Sunday 17 October 2010

Schouls on the Covenant of Grace, Part II

His notes on differing understandings within the Dutch tradition of the meaning of covenant membership are very interesting. Two differing positions developed out of the 1834 Secession churches:

Covenant as objective reality

- De Cock entertained a broad view: the covenant is an objective reality for all those baptized into it. To be in the covenant means to have the benefits of Christ promised to one; the reality of the covenant does not depend on an act of faith, although faith is needed in order personally to apprehend the promises.
- This view distinguishes between covenant members and the elect; the promises of the covenant are by nature conditional on personal repentance and faith.
- Pieters and Kreulen asserted that the holiness of children referred to in 1 Cor. 7:14 is the external holiness belonging to all in the covenant (rather than the internal holiness of the regenerate).
- Many of those who broke from the Reformed Churches of the Netherlands (see below) to form the Reformed Churches (Liberated), including Schilder, adopted this position.

Covenant as the regenerate only

- Scholte emphasized that only those who could confess their faith, and confirm it by their walk of life, could be seen as true covenant members. These members are the regenerate, possessing internal holiness.
- Joffers said that the covenant was made with the elect only.
- This view did not necessarily imply a narrow view of who was in the covenant. Joffers appeared to view all baptized infants as regenerate/elect.
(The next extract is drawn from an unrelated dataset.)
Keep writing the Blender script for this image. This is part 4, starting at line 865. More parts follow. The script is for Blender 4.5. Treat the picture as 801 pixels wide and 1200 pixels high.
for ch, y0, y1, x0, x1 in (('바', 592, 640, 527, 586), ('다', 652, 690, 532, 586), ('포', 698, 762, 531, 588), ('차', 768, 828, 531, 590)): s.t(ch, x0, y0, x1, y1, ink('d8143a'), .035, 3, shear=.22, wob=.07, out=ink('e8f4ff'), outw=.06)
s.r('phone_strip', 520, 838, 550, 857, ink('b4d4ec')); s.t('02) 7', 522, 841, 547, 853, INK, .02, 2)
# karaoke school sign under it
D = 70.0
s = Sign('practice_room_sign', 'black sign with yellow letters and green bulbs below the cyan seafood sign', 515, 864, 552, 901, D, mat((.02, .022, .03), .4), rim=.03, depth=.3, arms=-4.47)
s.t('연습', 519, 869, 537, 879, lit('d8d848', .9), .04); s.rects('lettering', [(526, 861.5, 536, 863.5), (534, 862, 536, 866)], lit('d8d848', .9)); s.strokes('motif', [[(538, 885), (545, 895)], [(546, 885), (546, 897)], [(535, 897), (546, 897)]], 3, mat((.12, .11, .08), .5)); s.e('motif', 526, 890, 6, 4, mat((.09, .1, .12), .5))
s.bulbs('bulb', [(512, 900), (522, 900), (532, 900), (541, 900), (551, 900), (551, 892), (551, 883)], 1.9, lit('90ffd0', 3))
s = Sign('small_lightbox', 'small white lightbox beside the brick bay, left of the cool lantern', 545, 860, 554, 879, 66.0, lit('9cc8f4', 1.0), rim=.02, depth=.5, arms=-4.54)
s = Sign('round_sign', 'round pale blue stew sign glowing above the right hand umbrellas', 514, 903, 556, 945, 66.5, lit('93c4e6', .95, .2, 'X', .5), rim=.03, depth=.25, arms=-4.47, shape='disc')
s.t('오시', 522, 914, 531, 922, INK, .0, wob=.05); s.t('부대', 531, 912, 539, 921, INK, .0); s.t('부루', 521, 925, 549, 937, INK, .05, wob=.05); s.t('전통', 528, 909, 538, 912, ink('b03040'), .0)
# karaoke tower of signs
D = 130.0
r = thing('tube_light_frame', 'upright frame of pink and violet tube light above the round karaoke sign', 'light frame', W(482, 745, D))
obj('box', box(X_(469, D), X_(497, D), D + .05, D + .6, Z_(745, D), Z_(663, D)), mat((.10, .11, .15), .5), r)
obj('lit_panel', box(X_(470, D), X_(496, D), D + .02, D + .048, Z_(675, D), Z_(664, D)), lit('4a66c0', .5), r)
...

A. Kuyper promoted the belief that infants were to be baptized on the presumption of their regeneration (his belief that all infants possess the "root" of faith lent support to this belief).
- While Kuyper affirmed that one must be vigilant in preaching faith and repentance, since the presumption might turn out, on future evidence, to have been mistaken, some of his followers failed to do this, leaving a legacy of presumed spiritual life.
- The 1905 synod at Utrecht of the Reformed Churches in the Netherlands (a new union including most of the Secession churches) affirmed the teaching of presumed infant regeneration "until... the opposite should be shown from their walk or doctrine". The justification, however, for infant baptism is simply the command and promise of God. (NB The Christian Reformed Church of North America adopted these decisions at the 1908 synod at Kalamazoo.) Schouls comments that in this system preaching typically urges the hearers to live as the regenerated people they are presumed to be.
- Kersten (who in 1908 united several independent congregations into the conservative Netherlands Reformed Congregations) held a similar but stricter, less optimistic view. Consistent with seeing true covenant membership as being the elect only, his preaching tended towards an introspective self-examination for "marks of grace".